On November 2, 1920 more than 8 million women across the U.S. voted in elections for the first time. It took almost 64 years for the remaining 12 states to ratify the 19th Amendment. My home state of South Carolina did not ratify it until 1969. While women began to vote in South Carolina in 1920, a new law prevented them from serving on juries until 1967. Mississippi was the last state to ratify the 19th Amendment, on March 22, 1984.South Carolina is one of the 13 states that has not ratified the Equal Rights Amendment that would prohibit all discrimination based on gender. The ERA needs to win passage in just one more state to become part of the Constitution, and in some states women (and men) today are working to make that happen.
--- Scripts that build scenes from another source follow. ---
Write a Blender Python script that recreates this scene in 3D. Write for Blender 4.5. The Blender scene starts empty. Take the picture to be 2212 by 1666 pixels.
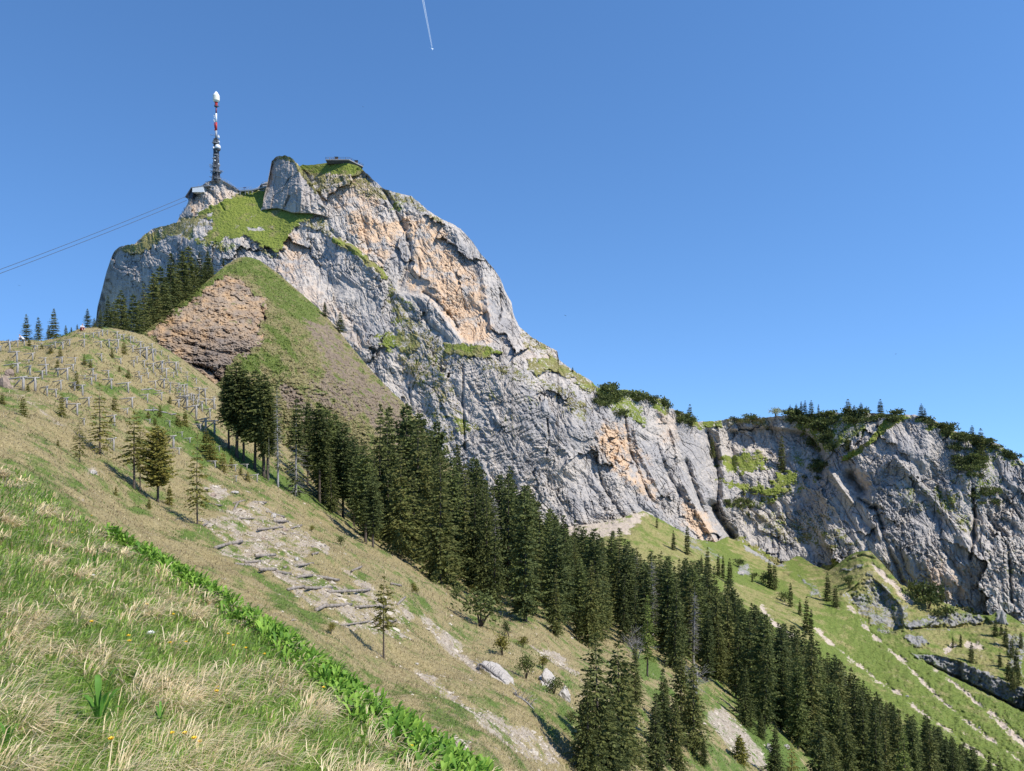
import bpy, math, random
import numpy as np
from mathutils import Vector, Matrix, Quaternion

random.seed(7)
RNG = np.random.default_rng(11)
scene = bpy.context.scene
col = scene.collection

# ------------------------------------------------------------------ camera
# picture units: the photograph measured on a 2212 x 1666 grid, focal 1550 of those units, level camera
FOC, CX, CY = 1550.0, 1106.0, 833.0
cam_data = bpy.data.cameras.new("camera")
cam_data.sensor_width = 36.0
cam_data.lens = 36.0 * FOC / 2212.0
cam_data.clip_start = 0.1
cam_data.clip_end = 60000.0
cam = bpy.data.objects.new("camera", cam_data)
cam.rotation_euler = (math.radians(90), 0, 0)
col.objects.link(cam)
scene.camera = cam

# ------------------------------------------------------------------ sky, sun, exposure
SUN_AZ, SUN_EL = math.radians(113), math.radians(52)      # azimuth from +Y towards +X
w = bpy.data.worlds.new("World")
scene.world = w
w.use_nodes = True
nt = w.node_tree
nt.nodes.clear()
sky = nt.nodes.new("ShaderNodeTexSky")
sky.sky_type = 'NISHITA'
sky.sun_disc = False
sky.sun_elevation = SUN_EL
sky.sun_rotation = SUN_AZ
sky.altitude = 1700
sky.air_density = 1.0
sky.dust_density = 0.0
sky.ozone_density = 4.0
# the skyline stands high above a deep valley: the sky keeps its clear blue down to well below eye level
stc = nt.nodes.new("ShaderNodeTexCoord")
sxyz = nt.nodes.new("ShaderNodeSeparateXYZ")
smul = nt.nodes.new("ShaderNodeMath"); smul.operation = 'MULTIPLY_ADD'
smul.inputs[1].default_value = 0.85; smul.inputs[2].default_value = 0.24
smax = nt.nodes.new("ShaderNodeMath"); smax.operation = 'MAXIMUM'; smax.inputs[1].default_value = 0.06
scom = nt.nodes.new("ShaderNodeCombineXYZ")
snor = nt.nodes.new("ShaderNodeVectorMath"); snor.operation = 'NORMALIZE'
nt.links.new(stc.outputs["Generated"], sxyz.inputs[0])
nt.links.new(sxyz.outputs[2], smul.inputs[0]); nt.links.new(smul.outputs[0], smax.inputs[0])
nt.links.new(sxyz.outputs[0], scom.inputs[0]); nt.links.new(sxyz.outputs[1], scom.inputs[1]); nt.links.new(smax.outputs[0], scom.inputs[2])
nt.links.new(scom.outputs[0], snor.inputs[0]); nt.links.new(snor.outputs[0], sky.inputs["Vector"])
shue = nt.nodes.new("ShaderNodeHueSaturation")
shue.inputs["Saturation"].default_value = 1.14
shue.inputs["Value"].default_value = 1.16
bg = nt.nodes.new("ShaderNodeBackground")
bg.inputs["Strength"].default_value = 0.15
outw = nt.nodes.new("ShaderNodeOutputWorld")
nt.links.new(sky.outputs[0], shue.inputs["Color"])
nt.links.new(shue.outputs[0], bg.inputs["Color"])
nt.links.new(bg.outputs[0], outw.inputs["Surface"])

sun_data = bpy.data.lights.new("sun", 'SUN')
sun_data.energy = 4.8
sun_data.angle = math.radians(0.53)
sun_data.color = (1.0, 0.955, 0.88)
sun = bpy.data.objects.new("sun", sun_data)
SUN_DIR = Vector((math.sin(SUN_AZ) * math.cos(SUN_EL), math.cos(SUN_AZ) * math.cos(SUN_EL), math.sin(SUN_EL)))
sun.rotation_euler = SUN_DIR.to_track_quat('Z', 'Y').to_euler()
sun.location = (200, -50, 300)
col.objects.link(sun)

scene.view_settings.view_transform = 'Standard'
scene.view_settings.look = 'None'
scene.view_settings.exposure = 0.38
scene.view_settings.gamma = 1.0
scene.view_settings.use_curve_mapping = False
scene.cycles.max_bounces = 5
scene.cycles.diffuse_bounces = 3
scene.cycles.transparent_max_bounces = 8

# ------------------------------------------------------------------ small helpers
def smooth(a, b, x):
    t = np.clip((x - a) / (b - a), 0, 1)
    return t * t * (3 - 2 * t)

def hash2(ix, iy, seed):
    ix = ix.astype(np.int64); iy = iy.astype(np.int64)
    h = (ix * 374761393 + iy * 668265263 + seed * 974634433 + 1013904223) & 0xffffffff
    h = ((h ^ (h >> 13)) * 1274126177) & 0xffffffff
    h = ((h ^ (h >> 16)) * 2246822519) & 0xffffffff
    h = h ^ (h >> 15)
    return h.astype(np.float64) / 4294967296.0

def perlin(x, y, seed=0):
    x = np.asarray(x, float); y = np.asarray(y, float)
    x0 = np.floor(x); y0 = np.floor(y)
    fx = x - x0; fy = y - y0
    u = fx * fx * fx * (fx * (fx * 6 - 15) + 10)
    v = fy * fy * fy * (fy * (fy * 6 - 15) + 10)
    def g(ix, iy, dx, dy):
        a = hash2(ix, iy, seed) * 2 * math.pi
        return np.cos(a) * dx + np.sin(a) * dy
    n00 = g(x0, y0, fx, fy); n10 = g(x0 + 1, y0, fx - 1, fy)
    n01 = g(x0, y0 + 1, fx, fy - 1); n11 = g(x0 + 1, y0 + 1, fx - 1, fy - 1)
    return 1.4 * ((n00 * (1 - u) + n10 * u) * (1 - v) + (n01 * (1 - u) + n11 * u) * v)

def fbm(x, y, oct=4, seed=0, gain=0.5):
    s = 0; a = 1.0; f = 1.0
    for k in range(oct):
        s = s + a * perlin(x * f, y * f, seed + k * 17)
        a *= gain; f *= 2.03
    return s

def ridged(x, y, oct=4, seed=0, gain=0.5):
    s = 0; a = 1.0; f = 1.0
    for k in range(oct):
        s = s + a * (1 - 2 * np.abs(perlin(x * f, y * f, seed + k * 31)))
        a *= gain; f *= 2.1
    return s

def facet(x, y, seed=0, slope=0.6, step=0.3):
    """fractured planes: every cell of a jittered grid carries its own tilt and offset; also the distance to the cell's edge"""
    x0 = np.floor(x); y0 = np.floor(y)
    best = np.full(x.shape, 1e9); sec = np.full(x.shape, 1e9); val = np.zeros(x.shape)
    for i in (-1, 0, 1):
        for j in (-1, 0, 1):
            cx = x0 + i; cy = y0 + j
            px = cx + 0.1 + 0.8 * hash2(cx, cy, seed); py = cy + 0.1 + 0.8 * hash2(cx, cy, seed + 1)
            dx = x - px; dy = y - py
            d = dx * dx + dy * dy
            v = slope * ((hash2(cx, cy, seed + 2) - .5) * dx + (hash2(cx, cy, seed + 3) - .5) * dy) * 2 + step * (hash2(cx, cy, seed + 4) - .5)
            m = d < best
            sec = np.where(m, best, np.minimum(sec, d))
            val = np.where(m, v, val); best = np.where(m, d, best)
    return val, np.sqrt(sec) - np.sqrt(best)

def curve(pts, x):
    p = np.array(sorted(pts), float)
    return np.interp(x, p[:, 0], p[:, 1])

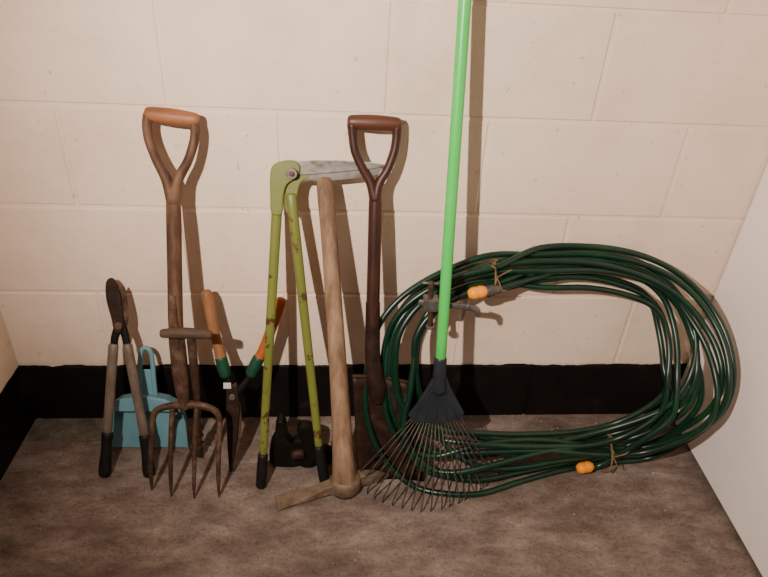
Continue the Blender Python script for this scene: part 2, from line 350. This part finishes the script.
# ---------------------------------------------------------------- mattock
LH=plane(.268,.285)
mk=empty('mattock',(.37,-.26,0))
sweep('handle',pts(LH,[(.320,.735,.0165),(.322,.715,.018),(.331,.62,.018),(.344,.46,.019),(.356,.30,.021),(.366,.16,.024),(.371,.08,.0275),(.374,.03,.029)]),'wood_pick',mk,seg=20,asp=1.15,ref=(0,-1,.3))
cx,cy_=.376,-.262
ring=[];n=24
for k,(zz,s) in enumerate(((.004,.95),(.018,1.06),(.040,1.06),(.050,.97))):
    ring.append([(cx+.036*s*math.cos(2*math.pi*j/n),cy_+.032*s*math.sin(2*math.pi*j/n),zz) for j in range(n)])
v=sum(ring,[]);f=[tuple(range(n)),tuple(range(3*n,4*n))]
for k in range(3):
    for j in range(n): f.append((k*n+j,k*n+(j+1)%n,(k+1)*n+(j+1)%n,(k+1)*n+j))
addmesh('eye',v,f,'rust_tan',mk)
def bladebar(nm,secs,mat):
    v=[];f=[]
    d=Vector(secs[-1][0])-Vector(secs[0][0]); d.z=0; d.normalize(); pr=Vector((-d.y,d.x,0))
    for cc,w,h in secs:
        cc=Vector(cc)
        v+=[cc+pr*w+Vector((0,0,-h)),cc+pr*w+Vector((0,0,h)),cc-pr*w+Vector((0,0,h)),cc-pr*w+Vector((0,0,-h))]
    for i in range(len(secs)-1):
        for k in range(4): f.append((4*i+k,4*i+(k+1)%4,4*i+4+(k+1)%4,4*i+4+k))
    f+=[(0,1,2,3),tuple(4*(len(secs)-1)+k for k in range(4))]
    addmesh(nm,v,f,mat,mk,smooth=False,bevel=.002)
bladebar('adze_blade',[((.362,-.266,.028),.018,.020),((.335,-.272,.025),.013,.014),((.30,-.280,.018),.014,.009),((.26,-.289,.010),.018,.005),((.210,-.300,.004),.022,.002)],'rust_tan')
bladebar('pick_arm',[((.388,-.257,.030),.018,.020),((.42,-.246,.027),.012,.018),((.46,-.233,.018),.009,.013),((.495,-.222,.008),.003,.006)],'rust_tan')

# ---------------------------------------------------------------- pipe wrench (black iron)
pw=empty('pipe_wrench',(.26,-.17,0))
LW=plane(.175,.12)
plate('fixed_jaw',smooth2([(.186,.020),(.205,.006),(.255,.006),(.266,.03),(.258,.062),(.242,.078),(.232,.096),(.228,.135),(.215,.150),(.204,.135),(.200,.10),(.188,.07)],3),.034,LW,'iron_black',pw,bevel=.005)
plate('hook_jaw',smooth2([(.246,.04),(.262,.006),(.300,.006),(.308,.062),(.303,.112),(.288,.130),(.266,.134),(.254,.118),(.262,.105),(.262,.09),(.248,.088),(.244,.070)],3),.028,LW,'iron_black',pw,bevel=.005,o=.003)
plate('handle_stub',[(.292,.010),(.340,.005),(.350,.018),(.346,.050),(.330,.058),(.292,.062)],.024,LW,'iron_black',pw,bevel=.006)
sweep('adjusting_nut',[(*LW(.246,.05,.02),.013),(*LW(.270,.052,.02),.013)],'rust_dark',pw,sub=1,seg=12)

# ---------------------------------------------------------------- spade
LS=plane(.232,.2235)
sp=empty('spade',(.49,-.22,0))
d_handle(LS,sp,(.429,.700,.013),[(.418,.735,.0105),(.398,.768,.0095),(.383,.80,.0095),(.378,.83,.0098),(.376,.852,.011)],
         [(.436,.735,.0105),(.453,.765,.0095),(.465,.80,.0095),(.469,.828,.0098),(.469,.85,.011)],(.372,.857),(.472,.855),'wood_dark','wood_dark_grip',gr=.0155)
sweep('shaft',pts(LS,[(.429,.715,.0135),(.430,.67,.0150),(.431,.55,.0150),(.432,.44,.0155),(.434,.40,.0155)]),'wood_dark',sp,seg=18)
sweep('socket',pts(LS,[(.4315,.47,.0165),(.433,.40,.0175),(.435,.34,.0185),(.441,.295,.021),(.447,.262,.024),(.452,.225,.018)]),'rust_dark',sp,seg=18,asp=.9,ref=LS.n)
nu,nv=12,12; v=[];f=[]
for j in range(nv+1):
    t=j/nv
    for i in range(nu+1):
        s=i/nu*2-1
        cxx=.455+(.492-.455)*t; hw=.066+(.083-.066)*t
        z=(.284-(.284-.004)*t)-s*.008*(1-t)
        o=.012*(s*s)-.004*math.sin(t*math.pi)
        v.append(LS(cxx+s*hw,max(z,.003),o))
for j in range(nv):
    for i in range(nu):
        a=j*(nu+1)+i; f.append((a,a+1,a+nu+2,a+nu+1))
addmesh('blade',v,f,'rust_dark',sp,solid=.003)
for s,nm in ((-1,'tread_left'),(1,'tread_right')):
    a=LS(.455+s*.018,.287-s*.002,.002); b=LS(.455+s*.066,.286-s*.008,.012)
    sweep(nm,[(*a,.005),(*b,.005)],'rust_dark',sp,sub=1,seg=8)

# ---------------------------------------------------------------- lawn rake
rk=empty('lawn_rake',(.59,-.26,0))
LR=plane(.26,.16)
sweep('pole',[(*LR(.5875,.335),.0122),(*LR(.580,.72),.0122),(*LR(.5655,1.50),.0122)],'pole_green',rk,seg=20,sub=4)
sweep('ferrule',pts(LR,[(.5868,.368,.0145),(.5872,.345,.0150),(.588,.31,.0165),(.589,.285,.018)]),'plastic_grey',rk,seg=18)
plate('fan_head',[(.572,.318),(.605,.318),(.616,.292),(.641,.248),(.656,.222),(.646,.207),(.620,.198),(.588,.195),(.555,.198),(.530,.205),(.520,.218),(.537,.245),(.560,.29)],.012,LR,'plastic_grey',rk,bevel=.004)
for k in range(5):
    t=k/4*2-1
    sweep('rib_%d'%(k+1),[(*LR(.588+t*.010,.30,.005),.002),(*LR(.588+t*.052,.209,.005),.0024)],'plastic_grey',rk,sub=1,seg=8)
TE=[(.398,-.238),(.450,-.292),(.522,-.323),(.568,-.332),(.644,-.314),(.728,-.262),(.768,-.228)]
arc=cr([(a,b) for a,b in TE],20)
L_=[0]
for a,b in zip(arc,arc[1:]): L_.append(L_[-1]+float(np.linalg.norm(b-a)))
NT=19
for k in range(NT):
    t=k/(NT-1); d=t*L_[-1]; j=min(range(len(L_)),key=lambda q:abs(L_[q]-d)); e=arc[j]
    s=LR(.530+(.646-.530)*t,.208-.008*math.sin(t*math.pi)); E=Vector((e[0],e[1],.003))
    out=Vector((e[0]-s.x,e[1]-s.y,0)); 
    bend=s.lerp(E,.90)+Vector((0,-.004,.018)); 
    P=[(*LR(.588+(s.x-.588)*.5,.245),.0016),(*s,.0017),(*(s.lerp(bend,.5)+Vector((0,-.006,.008))),.0018),(*bend,.0018),(*(bend.lerp(E,.5)+out.normalized()*.005),.0018),(*E,.0015)]
    sweep('tine_%02d'%(k+1),P,'wire_dark',rk,seg=8,sub=5)

# ---------------------------------------------------------------- garden hose coil
O=[(422,285,165),(455,417,120),(558,503,80),(732,558,45),(975,573,35),(1151,532,60),(1254,451,135),(1276,357,235),(1262,225,262),(1174,12,190),(919,10,222),(693,10,290),(535,12,255),(438,140,210)]
I=[(575,246,170),(568,382,130),(630,446,90),(767,462,60),(965,472,50),(1112,436,70),(1150,361,120),(1142,283,180),(1125,210,200),(1010,150,195),(869,140,195),(711,155,195),(635,162,190),(592,195,180)]
O=[np.array(p)/1000 for p in O]; I=[np.array(p)/1000 for p in I]
hs=empty('garden_hose',(.85,-.2,0))
turns=11
rs=np.random.RandomState(23)
ph=rs.uniform(0,6.28,(4,turns+2))
order=[.55,.22,.85,.4,0.0,0.0,.35,.98,.55,.2,.9,.6]
start=3.4
def anch(u):
    i0=int(math.floor(u))%14; fr=u-math.floor(u)
    def cc(A): 
        a,b,c_,d=A[(i0-1)%14],A[i0],A[(i0+1)%14],A[(i0+2)%14]; t=fr
        return .5*((2*b)+(c_-a)*t+(2*a-5*b+4*c_-d)*t*t+(3*b-a-3*c_+d)*t**3)
    return cc(O),cc(I)
HR=.0074
tot=turns*14+6
u=0
Pn=[]
while u<=tot-0.8:
    ua=start+u; tn=u/14; k=int(tn); fr=tn-k
    w0=order[k%12]; w1=order[(k+1)%12]; sm=fr*fr*(3-2*fr); w=w0+(w1-w0)*sm
    th=2*math.pi*fr
    if k!=4:
        w+=.36*math.sin(th*1.0+ph[0,k])*math.sin(math.pi*fr)**2+.26*math.sin(th*2+ph[1,k])*math.sin(math.pi*fr)**2
        w=.56+.44*math.tanh((w-.55)*2.1)*1.06
    o_,i_=anch(ua); p=o_*(1-w)+i_*w
    x,z,y=p[0],p[1],-p[2]
    if k!=4:
        y+= .024*math.sin(tn*5.1+ph[2,0])+.014*math.sin(th*2+k*1.7)
        z+= .007*math.sin(th*3+k)
    z=max(z,HR+.001+ (k%4)*.003); y=min(y,-.012)
    x=min(x,1.334+.066*y-.012)
    Pn.append((x,y,z,HR)); u+=.5
Pn=[(.668,-.112,.488,HR),(.705,-.108,.493,HR)]+Pn[1:]
Pn=Pn+[(1.045,-.222,.036,HR),(1.012,-.224,.030,HR)]
sweep('hose_coil',Pn,'hose_green',hs,seg=10,sub=5)
def connector(nm,a,b):
    a=Vector(a);b=Vector(b);d=(b-a)
    P=[(*(a+d*t),r_) for t,r_ in ((0,.0115),(.12,.0140),(.45,.0150),(.5,.0132),(.58,.0150),(.88,.0140),(1,.011))]
    sweep(nm,P,'connector_yellow',hs,sub=1,seg=16)
connector('connector_inlet',(.653,-.126,.495),(.688,-.124,.502))
connector('connector_outlet',(.980,-.228,.027),(1.014,-.226,.033))
sweep('hose_tail_collar',[(.688,-.122,.501,.0125),(.720,-.112,.500,.012)],'metal_grey',hs,sub=1)
def twine(nm,cn,ax,ra,rb,up):
    cn=Vector(cn);ax=Vector(ax).normalized();up=Vector(up).normalized();sd=ax.cross(up).normalized()
    P=[]
    for i in range(49):
        t=i/48*2*2*math.pi
        p=cn+up*math.cos(t)*ra+sd*math.sin(t)*rb+ax*(.012*(i/48-.5)+.004*math.sin(t*1.5)); P.append((*p,.0015))
    sweep(nm+'_wrap',P,'twine',hs,sub=1,seg=6)
    k=cn-sd*rb*.9+up*ra*.5 if (cn-sd*rb).y<(cn+sd*rb).y else cn+sd*rb*.9+up*ra*.5
    for j,(dx,dz) in enumerate(((.03,.025),(-.02,.035),(.025,-.03),(-.01,-.04))):
        sweep(nm+'_end_%d'%(j+1),[(*k,.0015),(*(k+Vector((dx*.6,-.012,dz*.9))),.0014),(*(k+Vector((dx,-.006,dz))),.0012)],'twine',hs,seg=6)
twine('twine_top',(.715,-.07,.505),(1,0,.25),.045,.04,(0,0,1))
twine('twine_bottom',(1.055,-.2,.055),(1,0,.15),.052,.045,(0,0,1))

# ---------------------------------------------------------------- F clamp hooked on the hose
cl=empty('bar_clamp',(.56,-.16,.48))
sweep('bar',[(.532,-.165,.497,.0075),(.59,-.165,.490,.0075),(.65,-.165,.483,.0075)],'metal_grey',cl,asp=.5,ref=(0,-1,0),sub=2)
sweep('fixed_arm',[(.640,-.165,.487,.008),(.662,-.165,.478,.008),(.668,-.165,.462,.006)],'metal_grey',cl,asp=.7,ref=(0,-1,0))
box('sliding_block',.540,.574,-.178,-.150,.478,.510,'metal_grey',cl,bevel=.003)
sweep('screw',[(.553,-.165,.548,.006),(.556,-.165,.49,.006),(.562,-.165,.435,.006)],'rust_steel',cl,sub=2)
sweep('tommy_bar',[(.535,-.165,.547,.003),(.573,-.165,.545,.003)],'metal_grey',cl,sub=1)
disc('swivel_pad',(.5625,-.165,.432),(.1,0,-1),.011,.006,'metal_grey',cl)

# ---------------------------------------------------------------- camera
p=(.33444,-1.29507,1.236); yaw,pitch,roll,fpx=.10259,.55492,.06372,615.69
cy,sy=math.cos(yaw),math.sin(yaw);cp,spp=math.cos(pitch),math.sin(pitch)
f_=Vector((sy*cp,cy*cp,-spp)); r_=Vector((cy,-sy,0)); u_=r_.cross(f_)
cc,ss=math.cos(roll),math.sin(roll)
r2=cc*r_+ss*u_; u2=-ss*r_+cc*u_
cam=bpy.data.cameras.new('camera'); co=bpy.data.objects.new('camera',cam); COL.objects.link(co)
mw=Matrix(((r2.x,u2.x,-f_.x,p[0]),(r2.y,u2.y,-f_.y,p[1]),(r2.z,u2.z,-f_.z,p[2]),(0,0,0,1)))
co.matrix_world=mw; cam.sensor_width=36; cam.lens=fpx*36/768; cam.clip_start=.02
S.camera=co

# ---------------------------------------------------------------- lights
def spot(name,loc,target,energy,color,size,angle,blend):
    l=bpy.data.lights.new(name,'SPOT'); l.energy=energy; l.color=color; l.shadow_soft_size=size; l.spot_size=math.radians(angle); l.spot_blend=blend
    o=bpy.data.objects.new(name,l); COL.objects.link(o); o.location=loc
    o.rotation_euler=(Vector(target)-Vector(loc)).to_track_quat('-Z','Y').to_euler()
    return o
spot('work_lamp',(-.10,-1.3,1.42),(.70,0,.76),165,(1,.87,.76),.014,106,1.0)
l=bpy.data.lights.new('fill_light','AREA'); l.energy=5; l.color=(1,.86,.74); l.size=.5  # weak fill added below the ceiling, no visible lamp there
lo=bpy.data.objects.new('fill_light',l); COL.objects.link(lo); lo.location=(.7,-1.2,2.25)
w=bpy.data.worlds.new('world'); S.world=w; w.use_nodes=True
w.node_tree.nodes['Background'].inputs[0].default_value=(.9,.78,.68,1); w.node_tree.nodes['Background'].inputs[1].default_value=.06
Women fighting for equality during the early part of the twentieth century focused on political equality. Yet to come were issues like workplace inequality, gender pay gap, sexual harassment, violence against women, and #MeToo. Wifehood and motherhood are no longer regarded as women's most significant professions.
Women now have more educational opportunities than ever before. Nurse and teacher (and maybe Catholic nun, if you consider that a profession) used to be pretty much the only professional positions open to women. In 1900, women earned only19 percent of bachelor’s degrees. Since 1980, women have surpassed men in the number of bachelor's degrees conferred annually in the United States.
American women have certainly come a long way in many aspects of life, but progress won does not mean the struggle is over. Workplace discrimination and limited political power are good examples of progress yet to come.